Only the lines from the start up to and including the line containing "def R_(d): return math.radians(d)" should be repeated, word for word.

┄┄┄┄┄┄┄┄┄┄┄┄┄┄┄┄┄┄┄┄

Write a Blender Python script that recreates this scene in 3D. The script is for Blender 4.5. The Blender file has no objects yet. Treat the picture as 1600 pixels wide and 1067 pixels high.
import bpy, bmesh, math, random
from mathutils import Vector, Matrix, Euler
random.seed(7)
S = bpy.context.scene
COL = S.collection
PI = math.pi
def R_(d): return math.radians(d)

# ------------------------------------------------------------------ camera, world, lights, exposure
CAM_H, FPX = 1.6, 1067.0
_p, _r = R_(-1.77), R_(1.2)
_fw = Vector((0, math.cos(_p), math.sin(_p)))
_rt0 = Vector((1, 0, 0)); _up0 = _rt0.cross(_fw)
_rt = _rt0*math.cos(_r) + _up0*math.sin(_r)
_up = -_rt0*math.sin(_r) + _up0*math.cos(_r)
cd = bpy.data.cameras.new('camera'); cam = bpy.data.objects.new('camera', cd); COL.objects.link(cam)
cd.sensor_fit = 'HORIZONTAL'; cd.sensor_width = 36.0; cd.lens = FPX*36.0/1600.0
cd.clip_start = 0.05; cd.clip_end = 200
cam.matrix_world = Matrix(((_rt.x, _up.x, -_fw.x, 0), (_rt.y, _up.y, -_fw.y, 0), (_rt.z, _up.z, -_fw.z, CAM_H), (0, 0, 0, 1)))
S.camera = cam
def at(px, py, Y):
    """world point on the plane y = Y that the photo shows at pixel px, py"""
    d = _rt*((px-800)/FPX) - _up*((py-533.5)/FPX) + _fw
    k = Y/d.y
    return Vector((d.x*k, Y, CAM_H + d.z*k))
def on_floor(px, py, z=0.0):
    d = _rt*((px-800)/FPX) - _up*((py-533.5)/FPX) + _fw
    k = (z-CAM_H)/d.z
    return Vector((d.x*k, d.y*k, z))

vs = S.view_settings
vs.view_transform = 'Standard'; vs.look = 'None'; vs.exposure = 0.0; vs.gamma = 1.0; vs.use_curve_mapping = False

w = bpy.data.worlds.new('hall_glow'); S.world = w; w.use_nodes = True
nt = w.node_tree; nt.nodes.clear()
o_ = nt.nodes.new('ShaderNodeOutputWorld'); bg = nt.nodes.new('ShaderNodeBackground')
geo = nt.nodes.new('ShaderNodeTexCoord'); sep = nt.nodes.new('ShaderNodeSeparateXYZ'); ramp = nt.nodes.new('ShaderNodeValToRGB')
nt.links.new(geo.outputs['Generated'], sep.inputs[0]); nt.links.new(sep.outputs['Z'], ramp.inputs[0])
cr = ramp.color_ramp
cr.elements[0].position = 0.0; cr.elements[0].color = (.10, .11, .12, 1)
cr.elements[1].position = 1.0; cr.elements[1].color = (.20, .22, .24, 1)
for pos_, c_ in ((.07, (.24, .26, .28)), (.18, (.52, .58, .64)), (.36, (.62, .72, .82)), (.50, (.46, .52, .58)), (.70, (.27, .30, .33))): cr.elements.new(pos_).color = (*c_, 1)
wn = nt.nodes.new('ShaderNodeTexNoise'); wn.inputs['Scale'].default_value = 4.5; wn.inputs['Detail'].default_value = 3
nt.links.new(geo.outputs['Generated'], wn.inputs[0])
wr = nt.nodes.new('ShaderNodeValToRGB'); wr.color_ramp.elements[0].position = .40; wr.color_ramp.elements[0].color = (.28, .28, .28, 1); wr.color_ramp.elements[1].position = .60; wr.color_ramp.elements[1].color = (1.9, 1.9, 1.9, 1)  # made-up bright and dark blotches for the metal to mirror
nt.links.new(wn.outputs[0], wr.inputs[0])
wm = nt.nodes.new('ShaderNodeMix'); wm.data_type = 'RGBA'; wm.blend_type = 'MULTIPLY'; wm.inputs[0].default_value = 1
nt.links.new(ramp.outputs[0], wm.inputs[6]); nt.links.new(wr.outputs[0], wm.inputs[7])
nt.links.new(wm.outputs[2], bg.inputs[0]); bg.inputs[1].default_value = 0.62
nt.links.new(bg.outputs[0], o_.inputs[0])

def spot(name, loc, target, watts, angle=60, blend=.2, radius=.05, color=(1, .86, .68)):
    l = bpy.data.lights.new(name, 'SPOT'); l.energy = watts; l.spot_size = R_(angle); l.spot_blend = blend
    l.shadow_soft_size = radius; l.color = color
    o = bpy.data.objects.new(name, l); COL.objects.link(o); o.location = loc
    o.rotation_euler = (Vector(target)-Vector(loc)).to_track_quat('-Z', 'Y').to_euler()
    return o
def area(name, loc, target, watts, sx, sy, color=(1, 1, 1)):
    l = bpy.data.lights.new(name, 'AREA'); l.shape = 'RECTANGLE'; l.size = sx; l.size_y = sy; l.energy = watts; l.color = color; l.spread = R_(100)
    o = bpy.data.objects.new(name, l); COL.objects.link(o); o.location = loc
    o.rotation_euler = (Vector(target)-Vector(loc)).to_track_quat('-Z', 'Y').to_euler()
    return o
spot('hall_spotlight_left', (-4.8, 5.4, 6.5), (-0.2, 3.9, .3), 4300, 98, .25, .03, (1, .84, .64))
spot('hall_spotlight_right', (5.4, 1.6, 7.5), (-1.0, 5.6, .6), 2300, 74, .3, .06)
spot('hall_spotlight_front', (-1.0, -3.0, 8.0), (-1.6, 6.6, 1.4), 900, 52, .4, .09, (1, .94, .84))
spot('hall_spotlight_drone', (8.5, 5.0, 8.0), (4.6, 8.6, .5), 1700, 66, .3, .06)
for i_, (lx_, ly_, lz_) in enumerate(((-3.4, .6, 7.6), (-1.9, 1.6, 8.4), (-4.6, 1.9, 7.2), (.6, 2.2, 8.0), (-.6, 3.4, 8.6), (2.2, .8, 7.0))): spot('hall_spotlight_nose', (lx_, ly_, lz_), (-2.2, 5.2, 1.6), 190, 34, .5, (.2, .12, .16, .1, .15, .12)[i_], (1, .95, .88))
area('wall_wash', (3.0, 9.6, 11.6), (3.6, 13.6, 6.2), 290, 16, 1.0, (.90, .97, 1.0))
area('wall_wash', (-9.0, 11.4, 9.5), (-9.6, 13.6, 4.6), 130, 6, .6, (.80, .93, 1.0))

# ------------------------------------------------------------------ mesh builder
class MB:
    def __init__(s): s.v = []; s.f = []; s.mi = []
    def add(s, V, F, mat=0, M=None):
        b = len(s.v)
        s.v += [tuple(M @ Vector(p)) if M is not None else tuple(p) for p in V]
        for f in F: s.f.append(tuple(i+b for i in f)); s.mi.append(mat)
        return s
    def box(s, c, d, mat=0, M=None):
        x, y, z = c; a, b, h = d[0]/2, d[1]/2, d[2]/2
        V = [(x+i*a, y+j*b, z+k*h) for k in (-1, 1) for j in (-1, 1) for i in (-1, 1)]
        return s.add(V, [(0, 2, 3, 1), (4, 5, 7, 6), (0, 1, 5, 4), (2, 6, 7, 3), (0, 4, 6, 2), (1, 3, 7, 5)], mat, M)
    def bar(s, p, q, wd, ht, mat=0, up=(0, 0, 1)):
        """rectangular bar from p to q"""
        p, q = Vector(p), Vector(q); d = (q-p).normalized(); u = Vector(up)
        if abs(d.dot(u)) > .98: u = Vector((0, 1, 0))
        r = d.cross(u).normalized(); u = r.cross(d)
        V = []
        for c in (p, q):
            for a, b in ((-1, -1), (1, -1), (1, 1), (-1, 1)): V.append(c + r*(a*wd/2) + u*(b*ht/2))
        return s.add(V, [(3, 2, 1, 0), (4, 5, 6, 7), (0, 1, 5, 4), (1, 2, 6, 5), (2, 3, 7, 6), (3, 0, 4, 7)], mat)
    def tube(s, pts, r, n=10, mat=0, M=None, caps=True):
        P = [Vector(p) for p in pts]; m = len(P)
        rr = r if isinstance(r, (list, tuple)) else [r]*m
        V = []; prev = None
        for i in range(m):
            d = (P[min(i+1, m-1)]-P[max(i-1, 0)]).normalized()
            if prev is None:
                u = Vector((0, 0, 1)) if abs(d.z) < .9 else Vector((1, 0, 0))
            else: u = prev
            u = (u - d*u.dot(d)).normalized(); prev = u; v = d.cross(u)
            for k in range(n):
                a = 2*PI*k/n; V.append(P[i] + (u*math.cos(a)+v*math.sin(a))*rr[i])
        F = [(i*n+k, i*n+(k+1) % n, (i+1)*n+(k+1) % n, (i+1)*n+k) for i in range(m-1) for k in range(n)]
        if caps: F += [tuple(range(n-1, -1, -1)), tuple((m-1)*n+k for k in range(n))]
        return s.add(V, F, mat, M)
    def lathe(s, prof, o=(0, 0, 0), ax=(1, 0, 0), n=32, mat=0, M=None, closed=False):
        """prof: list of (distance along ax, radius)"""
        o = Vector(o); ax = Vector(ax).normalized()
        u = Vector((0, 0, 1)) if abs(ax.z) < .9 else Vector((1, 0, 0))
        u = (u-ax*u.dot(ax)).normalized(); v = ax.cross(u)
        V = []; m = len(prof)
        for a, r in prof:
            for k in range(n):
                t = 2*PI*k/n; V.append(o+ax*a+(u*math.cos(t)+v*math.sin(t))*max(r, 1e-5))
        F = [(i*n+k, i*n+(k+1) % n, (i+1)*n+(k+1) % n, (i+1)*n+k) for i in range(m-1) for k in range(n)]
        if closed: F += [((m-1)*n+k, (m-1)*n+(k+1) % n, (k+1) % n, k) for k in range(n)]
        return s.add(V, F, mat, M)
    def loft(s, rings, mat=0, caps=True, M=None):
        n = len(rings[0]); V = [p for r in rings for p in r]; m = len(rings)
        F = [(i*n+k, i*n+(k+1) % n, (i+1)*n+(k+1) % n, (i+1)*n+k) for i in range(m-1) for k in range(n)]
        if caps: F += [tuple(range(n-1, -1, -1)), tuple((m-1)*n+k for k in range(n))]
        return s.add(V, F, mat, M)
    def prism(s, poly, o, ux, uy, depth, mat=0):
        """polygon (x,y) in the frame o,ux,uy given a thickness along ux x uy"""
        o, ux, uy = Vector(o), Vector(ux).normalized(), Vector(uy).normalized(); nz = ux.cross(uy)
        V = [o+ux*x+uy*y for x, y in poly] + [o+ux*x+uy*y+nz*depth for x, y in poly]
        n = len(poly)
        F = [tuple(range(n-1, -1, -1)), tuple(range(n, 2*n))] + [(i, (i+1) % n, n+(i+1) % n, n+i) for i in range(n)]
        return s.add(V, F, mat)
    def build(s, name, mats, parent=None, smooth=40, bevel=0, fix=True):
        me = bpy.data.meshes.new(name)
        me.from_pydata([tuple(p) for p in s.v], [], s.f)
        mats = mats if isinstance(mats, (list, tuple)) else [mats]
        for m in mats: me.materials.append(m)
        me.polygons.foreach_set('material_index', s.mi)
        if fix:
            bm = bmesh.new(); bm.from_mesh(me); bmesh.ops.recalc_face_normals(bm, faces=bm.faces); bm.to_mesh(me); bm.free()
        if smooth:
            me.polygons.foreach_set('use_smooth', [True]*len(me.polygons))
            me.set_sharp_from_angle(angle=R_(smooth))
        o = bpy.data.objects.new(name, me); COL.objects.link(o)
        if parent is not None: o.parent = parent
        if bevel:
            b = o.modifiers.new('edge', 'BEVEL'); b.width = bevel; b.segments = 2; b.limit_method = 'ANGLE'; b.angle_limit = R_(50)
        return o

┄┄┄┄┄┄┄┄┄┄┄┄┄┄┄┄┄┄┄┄

- **Full response**:
Write a Blender Python script that recreates this scene in 3D. The script is for Blender 4.5. The Blender file has no objects yet. Treat the picture as 1600 pixels wide and 1067 pixels high.
import bpy, bmesh, math, random
from mathutils import Vector, Matrix, Euler
random.seed(7)
S = bpy.context.scene
COL = S.collection
PI = math.pi
def R_(d): return math.radians(d)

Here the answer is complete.